» WHAT YOU ARE ASKED TO DO:
Reproduce the material that follows, please, but only from its first line to the line containing "random.seed(7)", inclusive.

» SUPPLIED DATA:
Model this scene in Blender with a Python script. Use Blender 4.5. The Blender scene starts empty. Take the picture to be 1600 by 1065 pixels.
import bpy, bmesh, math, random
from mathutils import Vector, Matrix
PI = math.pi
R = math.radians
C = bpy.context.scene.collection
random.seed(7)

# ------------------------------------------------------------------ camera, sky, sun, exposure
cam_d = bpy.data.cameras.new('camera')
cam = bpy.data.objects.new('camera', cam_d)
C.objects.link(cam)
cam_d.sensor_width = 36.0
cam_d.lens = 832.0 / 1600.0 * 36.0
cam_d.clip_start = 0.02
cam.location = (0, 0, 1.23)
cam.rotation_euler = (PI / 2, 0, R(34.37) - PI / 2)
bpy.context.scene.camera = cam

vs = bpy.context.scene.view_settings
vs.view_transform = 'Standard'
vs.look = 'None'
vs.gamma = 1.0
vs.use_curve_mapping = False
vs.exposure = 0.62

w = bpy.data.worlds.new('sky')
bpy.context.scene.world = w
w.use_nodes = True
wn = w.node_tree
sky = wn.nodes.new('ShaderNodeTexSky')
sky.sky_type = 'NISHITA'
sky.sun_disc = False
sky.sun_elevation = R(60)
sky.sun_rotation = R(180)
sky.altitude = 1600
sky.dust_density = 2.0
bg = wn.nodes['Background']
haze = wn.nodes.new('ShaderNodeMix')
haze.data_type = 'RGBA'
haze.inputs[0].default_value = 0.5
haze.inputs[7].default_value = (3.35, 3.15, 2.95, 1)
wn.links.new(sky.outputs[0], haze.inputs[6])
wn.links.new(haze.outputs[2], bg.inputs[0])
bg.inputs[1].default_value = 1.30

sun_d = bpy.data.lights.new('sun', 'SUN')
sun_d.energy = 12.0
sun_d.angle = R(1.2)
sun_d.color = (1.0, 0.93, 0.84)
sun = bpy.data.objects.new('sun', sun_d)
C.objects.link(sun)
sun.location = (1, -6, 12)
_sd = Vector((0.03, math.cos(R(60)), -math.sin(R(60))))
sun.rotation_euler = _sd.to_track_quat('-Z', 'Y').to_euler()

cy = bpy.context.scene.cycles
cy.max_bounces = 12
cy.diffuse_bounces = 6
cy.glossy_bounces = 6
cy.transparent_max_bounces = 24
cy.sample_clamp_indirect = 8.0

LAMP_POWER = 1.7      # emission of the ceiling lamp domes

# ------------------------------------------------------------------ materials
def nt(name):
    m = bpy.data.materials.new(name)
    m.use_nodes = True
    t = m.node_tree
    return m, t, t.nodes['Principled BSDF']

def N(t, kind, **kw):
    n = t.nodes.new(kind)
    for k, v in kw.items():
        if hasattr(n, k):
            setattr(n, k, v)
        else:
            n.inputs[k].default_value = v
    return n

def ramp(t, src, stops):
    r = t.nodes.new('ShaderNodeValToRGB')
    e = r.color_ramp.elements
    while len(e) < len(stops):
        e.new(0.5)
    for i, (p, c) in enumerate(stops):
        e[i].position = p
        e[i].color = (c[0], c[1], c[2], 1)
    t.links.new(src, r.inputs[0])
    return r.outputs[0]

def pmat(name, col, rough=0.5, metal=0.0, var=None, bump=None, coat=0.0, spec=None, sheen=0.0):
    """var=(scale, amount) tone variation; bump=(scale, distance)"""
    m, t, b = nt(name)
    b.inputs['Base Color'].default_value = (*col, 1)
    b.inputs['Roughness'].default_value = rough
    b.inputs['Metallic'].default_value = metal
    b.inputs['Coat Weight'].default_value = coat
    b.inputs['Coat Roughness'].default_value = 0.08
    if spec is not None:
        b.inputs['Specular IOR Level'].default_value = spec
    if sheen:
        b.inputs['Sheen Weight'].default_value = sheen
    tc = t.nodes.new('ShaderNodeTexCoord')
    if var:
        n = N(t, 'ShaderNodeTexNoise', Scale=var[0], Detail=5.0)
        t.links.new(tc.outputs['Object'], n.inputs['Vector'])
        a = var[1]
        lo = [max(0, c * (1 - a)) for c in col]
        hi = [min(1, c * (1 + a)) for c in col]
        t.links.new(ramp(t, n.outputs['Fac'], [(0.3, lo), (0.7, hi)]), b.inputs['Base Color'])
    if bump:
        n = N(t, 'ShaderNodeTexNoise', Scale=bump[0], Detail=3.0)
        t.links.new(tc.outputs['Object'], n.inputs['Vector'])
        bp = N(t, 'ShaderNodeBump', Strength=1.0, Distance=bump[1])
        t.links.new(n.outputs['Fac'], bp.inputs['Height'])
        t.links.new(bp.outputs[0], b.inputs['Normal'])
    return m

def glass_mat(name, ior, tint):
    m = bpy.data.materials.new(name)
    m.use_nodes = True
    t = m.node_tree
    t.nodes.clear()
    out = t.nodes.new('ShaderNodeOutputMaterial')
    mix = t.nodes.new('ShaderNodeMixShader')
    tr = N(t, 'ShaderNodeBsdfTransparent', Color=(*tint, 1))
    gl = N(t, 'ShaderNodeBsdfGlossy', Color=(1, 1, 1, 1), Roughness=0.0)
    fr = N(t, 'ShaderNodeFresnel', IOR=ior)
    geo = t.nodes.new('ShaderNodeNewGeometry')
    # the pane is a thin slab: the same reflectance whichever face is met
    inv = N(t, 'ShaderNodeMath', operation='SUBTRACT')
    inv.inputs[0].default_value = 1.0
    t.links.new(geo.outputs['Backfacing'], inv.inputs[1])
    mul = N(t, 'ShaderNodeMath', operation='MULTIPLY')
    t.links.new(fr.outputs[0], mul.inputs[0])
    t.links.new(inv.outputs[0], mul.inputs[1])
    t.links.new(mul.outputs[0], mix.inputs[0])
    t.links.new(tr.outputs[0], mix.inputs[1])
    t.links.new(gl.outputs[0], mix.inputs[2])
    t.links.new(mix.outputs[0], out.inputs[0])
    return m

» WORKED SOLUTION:
Model this scene in Blender with a Python script. Use Blender 4.5. The Blender scene starts empty. Take the picture to be 1600 by 1065 pixels.
import bpy, bmesh, math, random
from mathutils import Vector, Matrix
PI = math.pi
R = math.radians
C = bpy.context.scene.collection
random.seed(7)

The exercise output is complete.